─── INFORMATION SHOWN

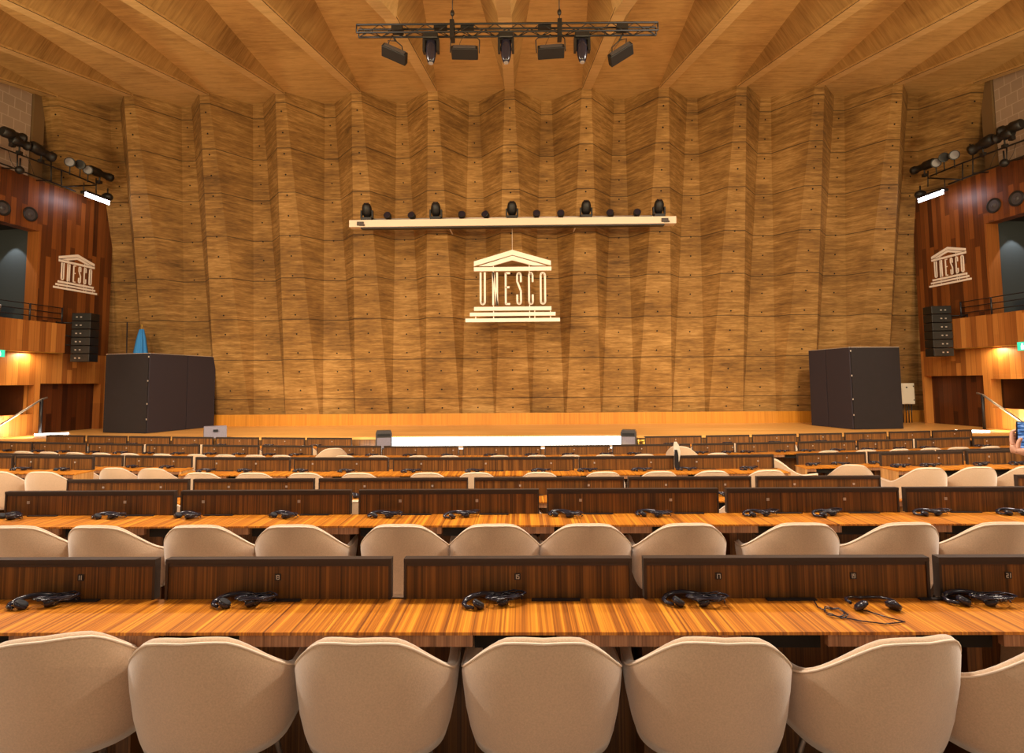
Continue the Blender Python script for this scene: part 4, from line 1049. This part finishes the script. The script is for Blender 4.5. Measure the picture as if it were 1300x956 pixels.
# balcony chairs
for S, lst, nm in ((LS, ((4, 372, 1.4), (30, 389, .35), (10, 386, .3)), 'left'), (RS, ((1297, 360, 1.4), (1271, 382, .35), (1288, 379, .3)), 'right')):
    zf = S.d['z_pb']+.35
    for k_, (x, y, w) in enumerate(lst):
        ww = -.55-w; u, z = S.hit(x, y, ww); u = max(u, S.d['u_open']+.42); c = S.pt(u, ww, zf); H = z-zf
        t = thing('balcony_chair', 'brown backed balcony chair with light rim on the %s balcony, %s' % (nm, ['rearmost', 'nearest the stage', 'beside the front one'][k_]), 'chair', c, math.radians(15*S.sgn), 'balcony chairs on the '+nm)
        Mx = t.matrix_basis
        mb = MB(); mb.tube([Mx @ Vector((.24*math.sin(a), -.2*math.cos(a), H-.05-.04*abs(a))) for a in [math.radians(-100+20*i) for i in range(11)]], .05, 8); mb.build('rim', M['fabric'], t, world=True)
        mb = MB()
        for r0, z0_, r1, z1_ in ((.20, .38, .24, H-.04),):
            A = [mb.bm.verts.new(Mx @ Vector((r0*math.sin(a), -r0*.85*math.cos(a), z0_))) for a in [math.radians(-110+20*i) for i in range(12)]]
            B = [mb.bm.verts.new(Mx @ Vector((r1*math.sin(a), -r1*.85*math.cos(a), z1_-.04*abs(a)))) for a in [math.radians(-110+20*i) for i in range(12)]]
            for i in range(11): f = mb.bm.faces.new((A[i], A[i+1], B[i+1], B[i])); f.smooth = True
        o = mb.build('backrest', M['brownfab'], t, world=True); sm = o.modifiers.new('solid', 'SOLIDIFY'); sm.thickness = .03
        MB().cyl(Mx @ Vector((0, 0, .36)), Mx @ Vector((0, 0, .46)), .21, n=20).build('seat', M['brownfab'], t, world=True)
        MB().cyl(Mx @ Vector((0, 0, 0)), Mx @ Vector((0, 0, .36)), .03).cyl(Mx @ Vector((0, 0, 0)), Mx @ Vector((0, 0, .02)), .18).build('pedestal', M['black'], t, world=True)

# ------------------------------------------------------------------ person holding a phone at the right picture edge
def skin_obj(name, verts, edges, radii, mat, parent, sub=2):
    me = bpy.data.meshes.new(name); me.from_pydata([Vector(v) for v in verts], edges, []); me.materials.append(mat)
    o = bpy.data.objects.new(name, me); C.objects.link(o); o.parent = parent
    s = o.modifiers.new('skin', 'SKIN'); s.use_smooth_shade = True
    for d, r in zip(me.skin_vertices[0].data, radii):
        d.radius = (r, r) if isinstance(r, (int, float)) else r
    me.skin_vertices[0].data[0].use_root = True
    sb = o.modifiers.new('sub', 'SUBSURF'); sb.levels = sub; sb.render_levels = sub
    return o
PX0, PY0 = 3.52, 2.98
person = thing('person', 'person in dark jacket holding up a phone at the right picture edge', 'person', (PX0, PY0, 0))
ph = at(1300, 553, 3.32)                                # phone centre
hr = ph-Vector((PX0, PY0, 0))
wl = hr+Vector((-.035, -.07, -.09)); wr = hr+Vector((.13, -.07, -.09))
V = [(0, 0, .92), (0, .0, 1.10), (0, 0, 1.30), (0, 0, 1.42), (0, .01, 1.50), (0, .015, 1.58), (0, .02, 1.66),
     (-.17, 0, 1.38), (-.21, .08, 1.14), tuple(wl), (.17, 0, 1.38), (.22, .08, 1.14), tuple(wr),
     (-.09, 0, .86), (-.10, .01, .48), (-.10, -.02, .08), (-.10, .10, .035), (.09, 0, .86), (.10, .01, .48), (.10, -.02, .08), (.10, .10, .035)]
Ed = [(0, 1), (1, 2), (2, 3), (3, 4), (4, 5), (5, 6), (2, 7), (7, 8), (8, 9), (2, 10), (10, 11), (11, 12), (0, 13), (13, 14), (14, 15), (15, 16), (0, 17), (17, 18), (18, 19), (19, 20)]
Rd = [(.10, .08), (.10, .08), (.11, .065), (.07, .06), .055, .085, .075, .065, .048, .03, .065, .048, .03, .07, .055, .04, .035, .07, .055, .04, .035]
skin_obj('body', V, Ed, Rd, M['skin'], person)
# jacket and trousers follow the body
Vj = [(0, 0, .80)]+V[1:3]+[V[3]]+[V[7], V[8], (wl[0]*.85+V[8][0]*.15, wl[1]*.85+V[8][1]*.15, wl[2]*.85+V[8][2]*.15), V[10], V[11], (wr[0]*.85+V[11][0]*.15, wr[1]*.85+V[11][1]*.15, wr[2]*.85+V[11][2]*.15)]
skin_obj('jacket', Vj, [(0, 1), (1, 2), (2, 3), (2, 4), (4, 5), (5, 6), (2, 7), (7, 8), (8, 9)], [(.175, .13), (.155, .12), (.19, .13), (.085, .08), .08, .062, .042, .08, .062, .042], M['cloth'], person)
skin_obj('trousers', [(0, 0, 1.0), (0, 0, .90), (-.085, 0, .76), V[14], (-.10, -.02, .10), (.085, 0, .76), V[18], (.10, -.02, .10)], [(0, 1), (1, 2), (2, 3), (3, 4), (1, 5), (5, 6), (6, 7)], [(.13, .10), (.15, .115), .11, .08, .06, .11, .08, .06], M['trouser'], person)
for sx in (-.10, .10):
    MB().sphere((sx, .05, .045), .05, 1.0, 2.4, .9).build('shoe', M['black'], person)
mb = MB(); mb.sphere((0, .0, 1.655), .10, .95, 1.0, 1.0); mb.sphere((0, -.045, 1.61), .08, 1, .8, 1.2); mb.build('hair', M['hair'], person)
mb = MB(); mb.sphere((0, .115, 1.60), .016, .8, 1.1, 1.3); [mb.sphere((s_*.088, .02, 1.60), .025, .4, .7, 1) for s_ in (-1, 1)]; mb.build('face_features', M['skin'], person)
# hands: palm and five fingers each, closed on the phone edges
def hand(side, wrist, nm):
    W_ = Vector(wrist); e = side                # side -1: left hand on the left edge of the phone
    edge = hr+Vector((e*.040, -.004, -.035))
    palm = edge+Vector((e*.022, -.012, -.045))
    vs = [tuple(W_), tuple(W_.lerp(palm, .55)), tuple(palm)]; ed = [(0, 1), (1, 2)]; rd = [.027, (.032, .02), (.034, .018)]
    for k_, (dz, L) in enumerate(((.052, .95), (.034, 1.0), (.016, .95), (-.002, .8))):
        b = len(vs); k0 = palm+Vector((e*.012, .012, dz-.005))
        vs += [tuple(k0), tuple(edge+Vector((e*.016*L, .018, dz+.004))), tuple(edge+Vector((-e*.004, .022, dz+.008))), tuple(edge+Vector((-e*.022*L, .020, dz+.012)))]
        ed += [(2, b), (b, b+1), (b+1, b+2), (b+2, b+3)]; rd += [.0105, .0095, .0088, .0078]
    b = len(vs)
    vs += [tuple(palm+Vector((e*.004, -.012, .002))), tuple(edge+Vector((e*.010, -.018, .004))), tuple(edge+Vector((-e*.010, -.016, .024)))]
    ed += [(1, b), (b, b+1), (b+1, b+2)]; rd += [.013, .011, .009]
    return skin_obj(nm, vs, ed, rd, M['skin'], person)
hand(-1, wl, 'hand'); hand(1, wr, 'hand')
T = Matrix.Translation(ph) @ Matrix.Rotation(math.radians(2), 4, 'Y')
t = thing('smartphone', 'upright smartphone with bright blue screen held at the right picture edge', 'phone', ph)
MB().box(-.038, .038, .0, .008, -.078, .078, mat=T).build('case', M['black'], t, world=True, bevel=.003)
MB().box(-.034, .034, -.0012, 0.0, -.072, .072, mat=T).build('screen', M['phone'], t, world=True)

# ------------------------------------------------------------------ lights
def area(name, loc, target, size, power, col, sy=None, spread=None):
    l = bpy.data.lights.new(name, 'AREA'); l.energy = power; l.color = col; l.size = size
    if sy: l.shape = 'RECTANGLE'; l.size_y = sy
    if spread: l.spread = spread
    o = bpy.data.objects.new(name, l); C.objects.link(o); o.location = loc
    o.rotation_euler = (Vector(target)-Vector(loc)).to_track_quat('-Z', 'Y').to_euler(); return o
def spot(name, loc, target, power, col, ang, blend=.5, r=.1):
    l = bpy.data.lights.new(name, 'SPOT'); l.energy = power; l.color = col; l.spot_size = math.radians(ang); l.spot_blend = blend; l.shadow_soft_size = r
    o = bpy.data.objects.new(name, l); C.objects.link(o); o.location = loc
    o.rotation_euler = (Vector(target)-Vector(loc)).to_track_quat('-Z', 'Y').to_euler(); return o
AMB = (1.0, .70, .34); WRM = (1.0, .87, .71)
for x in (-6.5, 0, 6.5): area('house_light', (x, 4.4, 6.6), (x*.95, 5.0, 0), 1.0, 370, WRM)
for x in (-5.5, 0, 5.5): area('house_light', (x, -1.0, 5.6), (x*.9, 4.0, .8), 1.4, 45, WRM)
for x in (-9, -4.6, 4.6, 9): area('rear_row_fill', (x, 8.5, 7.9), (x*.9, 9.6, 0), .7, 230, WRM)  # unseen lamps added to brighten the far desk rows
for x in (-7, -3.5, 0, 3.5, 7): spot('wall_fill_spot', (x, -2.5, 4.9), (x*1.0, 17, 5.0), 1450 if abs(x) < 6 else 1000, AMB, 54, .9, .25)  # unseen frontal spots added to bring out the wall folds
for x, pw_ in ((-12, 520), (-6, 230), (0, 170), (6, 230), (12, 520)): area('ceiling_fill', (x, 3.2, 4.4), (x*.6, 10.8, 9.4), .9, pw_, (1, .77, .43))  # unseen uplights added to brighten the ceiling, in place of bounced light
for x in (-7.4, -3.7, 3.7, 7.4): spot('stage_fill_spot', (x, 8.4, 7.9), (x*.95, 15.9, .5), 1900, (1, .80, .50), 46, .6, .15)  # unseen spots added to brighten the stage floor
for S, nm in ((LS, 'l'), (RS, 'r')):
    # downlight washing the end wall of the balcony niche
    u, w = S.d['u_open']+.35, -.75
    a = S.pt(u, w, S.d['z_open']-.05); b = S.pt(u-.45, w, S.d['z_pt']-.2); spot('niche_spot', a, b, 60, (.9, .97, 1), 70, .15, .03)
    # warm light at the foot of the stair beside the stage
    p = S.pt(S.d['u_p1']+.5, .7, SZ+.25); area('stair_light', p, S.pt(S.d['u_p1']+1.2, 0, .9), .3, 30, (1, .80, .50))
    p = S.pt(S.d['u_p1']+.3, .18, S.d['z_pb']-.08); area('soffit_light', p, p-Vector((0, 0, 1))-S.W*.25, .25, 14, (1, .78, .45))
w = bpy.data.worlds.new('world'); sc.world = w; w.use_nodes = True
w.node_tree.nodes['Background'].inputs[0].default_value = (1.0, .83, .62, 1); w.node_tree.nodes['Background'].inputs[1].default_value = .19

──────

Give again, word for word, every line from the top of the data above to the line holding "MB().cyl(Mx @ Vector((0, 0, 0)), Mx", inclusive, with the pictures left out.

### RESULT OF THIS EXERCISE
Continue the Blender Python script for this scene: part 4, from line 1049. This part finishes the script. The script is for Blender 4.5. Measure the picture as if it were 1300x956 pixels.
# balcony chairs
for S, lst, nm in ((LS, ((4, 372, 1.4), (30, 389, .35), (10, 386, .3)), 'left'), (RS, ((1297, 360, 1.4), (1271, 382, .35), (1288, 379, .3)), 'right')):
    zf = S.d['z_pb']+.35
    for k_, (x, y, w) in enumerate(lst):
        ww = -.55-w; u, z = S.hit(x, y, ww); u = max(u, S.d['u_open']+.42); c = S.pt(u, ww, zf); H = z-zf
        t = thing('balcony_chair', 'brown backed balcony chair with light rim on the %s balcony, %s' % (nm, ['rearmost', 'nearest the stage', 'beside the front one'][k_]), 'chair', c, math.radians(15*S.sgn), 'balcony chairs on the '+nm)
        Mx = t.matrix_basis
        mb = MB(); mb.tube([Mx @ Vector((.24*math.sin(a), -.2*math.cos(a), H-.05-.04*abs(a))) for a in [math.radians(-100+20*i) for i in range(11)]], .05, 8); mb.build('rim', M['fabric'], t, world=True)
        mb = MB()
        for r0, z0_, r1, z1_ in ((.20, .38, .24, H-.04),):
            A = [mb.bm.verts.new(Mx @ Vector((r0*math.sin(a), -r0*.85*math.cos(a), z0_))) for a in [math.radians(-110+20*i) for i in range(12)]]
            B = [mb.bm.verts.new(Mx @ Vector((r1*math.sin(a), -r1*.85*math.cos(a), z1_-.04*abs(a)))) for a in [math.radians(-110+20*i) for i in range(12)]]
            for i in range(11): f = mb.bm.faces.new((A[i], A[i+1], B[i+1], B[i])); f.smooth = True
        o = mb.build('backrest', M['brownfab'], t, world=True); sm = o.modifiers.new('solid', 'SOLIDIFY'); sm.thickness = .03
        MB().cyl(Mx @ Vector((0, 0, .36)), Mx @ Vector((0, 0, .46)), .21, n=20).build('seat', M['brownfab'], t, world=True)
        MB().cyl(Mx @ Vector((0, 0, 0)), Mx @ Vector((0, 0, .36)), .03).cyl(Mx @ Vector((0, 0, 0)), Mx @ Vector((0, 0, .02)), .18).build('pedestal', M['black'], t, world=True)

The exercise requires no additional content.